Monday, March 23, 2009

Poland Fears Betrayal by Obama

By INVESTOR'S BUSINESS DAILY
Posted Monday, March 23, 2009 4:20 PM PT

Alliances: The U.S. has expressed a willingness to barter away missile defense sites in Poland and the Czech Republic. Now the Polish foreign minister says he hopes his country doesn't regret trusting the United States.

The Brussels Forum is a privately organized high-level meeting of the most influential North American and European political, corporate and intellectual leaders to address pressing challenges currently facing both sides of the Atlantic.

One of the pressing issues discussed at this year's conference was whether the U.S. is serious about bartering away plans for missile defense sites in Poland and the Czech Republic in exchange for vague Russian promises of using its influence on Iran regarding its move toward developing nuclear warheads to put on its long-range missiles.

On Sunday, Polish Foreign Minister Radoslaw Sikorski noted that Poland had taken "something of a political risk" in agreeing to the deployment of 10 ground-based interceptors on its territory. "When we started discussing this with the United States," he said, "the U.S. assured us they would persuade the Russians that it was purely defensive and it would be a noncontroversial decision."

Now we are wishing the Iranians, whose missiles our ground-based interceptors are designed to intercept, a Happy New Year and suggesting to the Russians that if they can do something about Iran's nuclear and missile programs, we would reconsider our missile defense plans and saw off the limb our Czech and Polish allies have climbed out on.

Defense Secretary Robert Gates did not ease our allies' fears when he said at a NATO meeting in Krakow, Poland, on Feb. 20, "I told the Russians a year ago that if there were no Iranian missile program, there would be no need for the missile sites."

This comment came not long after Russian President Dmitry Medvedev threatened to deploy SS-26 Iskander missiles in the Russian enclave of Kaliningrad, situated between our NATO allies Poland and Lithuania, targeting the Polish site.

The Poles and the Czechs, who have known true freedom for only a short time after enduring both Nazi and Communist oppression, have experienced the consequences of diplomatic betrayal — first at Munich and later at Yalta.

They sense another betrayal coming in a deal with a belligerent Russian aggressor willing to wage war with the former Soviet state of Georgia, as well as threaten the Ukraine and use the Ukrainian pipeline to starve energy-dependent Europeans of natural gas.

"We hope we don't regret our trust in the United States," Sikorski said to an audience of senior world politicians and other leaders.

At the same event, Rep. Ellen Tauscher, who is expected to be named the new U.S. undersecretary for arms control and international security, repeated the administration line that a missile system would not be deployed until it was "proven" to work. It is easier to give away an "unproven" system.

Missile defense has already proved to be eminently workable and successful. According to the Missile Defense Agency, since 2001 there have been 37 successful hit-to-kill intercepts out of 47 attempts, an astounding 80% success rate. We've even shot a decaying and dangerous spy satellite out of the sky.

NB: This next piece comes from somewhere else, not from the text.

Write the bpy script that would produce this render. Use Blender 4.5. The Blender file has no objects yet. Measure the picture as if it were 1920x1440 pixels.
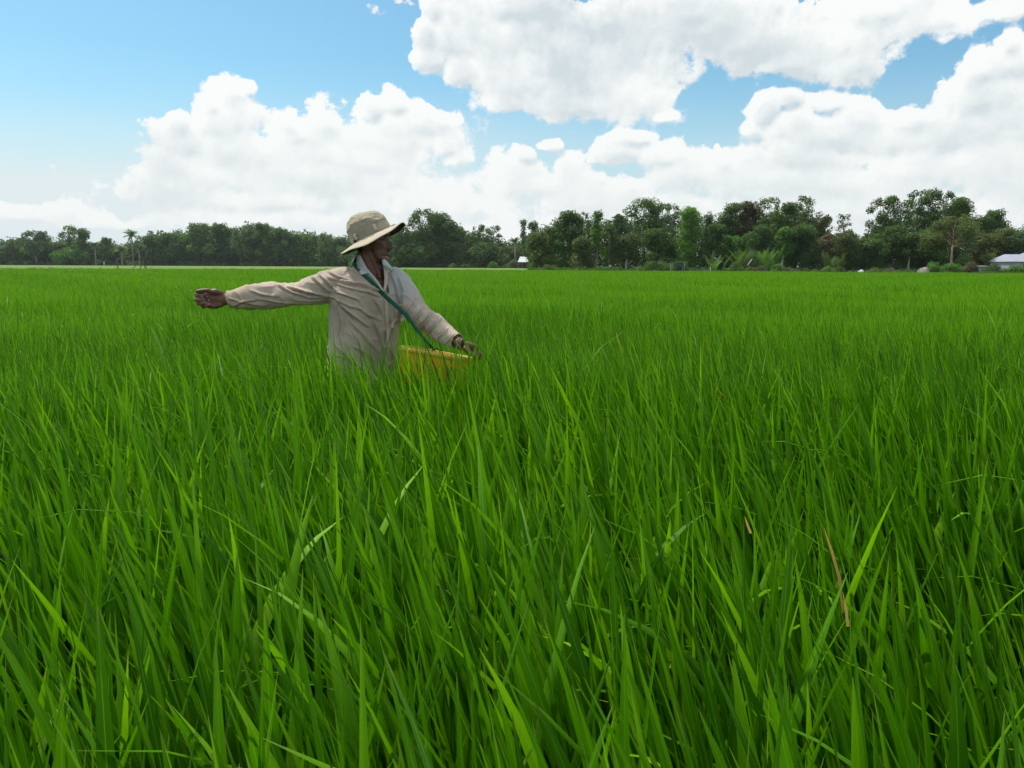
import bpy, bmesh, math, random
import numpy as np
from mathutils import Vector, Matrix, noise
from mathutils.bvhtree import BVHTree

random.seed(7)
RNG = np.random.default_rng(11)
SC = bpy.context.scene
COL = SC.collection

# ------------------------------------------------------------------ camera
F = 1507.0                       # focal length in pixels of a 1920 px wide picture
EYE = Vector((0, 0, 1.5))
cam_data = bpy.data.cameras.new('camera')
cam = bpy.data.objects.new('camera', cam_data)
COL.objects.link(cam)
SC.camera = cam
cam_data.sensor_width = 36.0
cam_data.lens = 36.0 * F / 1920.0
cam_data.clip_start = 0.05
cam_data.clip_end = 6000
PITCH = math.atan(221.5 / F)
CM = Matrix.Rotation(math.pi / 2 - PITCH, 4, 'X') @ Matrix.Rotation(math.radians(0.27), 4, 'Z')
cam.matrix_world = Matrix.Translation(EYE) @ CM
CR = CM.to_3x3()

def ray(px, py):
    return (CR @ Vector(((px - 960) / F, -(py - 720) / F, -1.0))).normalized()

def P(px, py, y):
    """the point of the place seen at (px, py) of the photograph, y metres ahead"""
    d = ray(px, py)
    return EYE + d * (y / d.y)

# ------------------------------------------------------------------ exposure, sun
SC.view_settings.view_transform = 'Standard'
SC.view_settings.look = 'None'
SC.view_settings.gamma = 1.0
SC.view_settings.exposure = 0.88
SC.cycles.max_bounces = 8
SC.cycles.diffuse_bounces = 3
SC.cycles.transmission_bounces = 3
SC.cycles.transparent_max_bounces = 8
SC.cycles.use_denoising = True
SUN_EL, SUN_AZ = math.radians(63), math.radians(-55)     # azimuth from +Y (ahead) towards +X
sd = bpy.data.lights.new('sun', 'SUN')
sd.energy = 2.2
sd.angle = math.radians(5.0)
sd.color = (1.0, 0.95, 0.87)
sun = bpy.data.objects.new('sun', sd)
COL.objects.link(sun)
sdir = Vector((math.cos(SUN_EL) * math.sin(SUN_AZ), math.cos(SUN_EL) * math.cos(SUN_AZ), math.sin(SUN_EL)))
sun.rotation_euler = (-sdir).to_track_quat('-Z', 'Y').to_euler()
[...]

Former Missile Defense Agency Chief Gen. Trey Obering III has said that after dozens of successful missile intercepts, "Our testing has shown not only can we hit a bullet with a bullet, we can hit a spot on a bullet with a bullet."

Unilaterally scrapping European missile defense could shatter the NATO alliance as we retreat to a Fortress America behind our own ground-based interceptors and Aegis-equipped missile defense destroyers and cruisers.

The basis of NATO's purpose and existence — collective security — would be shredded as we showed a willingness to sacrifice allies for diplomatic convenience. Either we all hang together or we all hang separately.

Our Polish and Czech friends have to wonder: Are we the next Georgia? Are we about to trade away the trust of our allies and our collective security for another empty promise of peace in our time?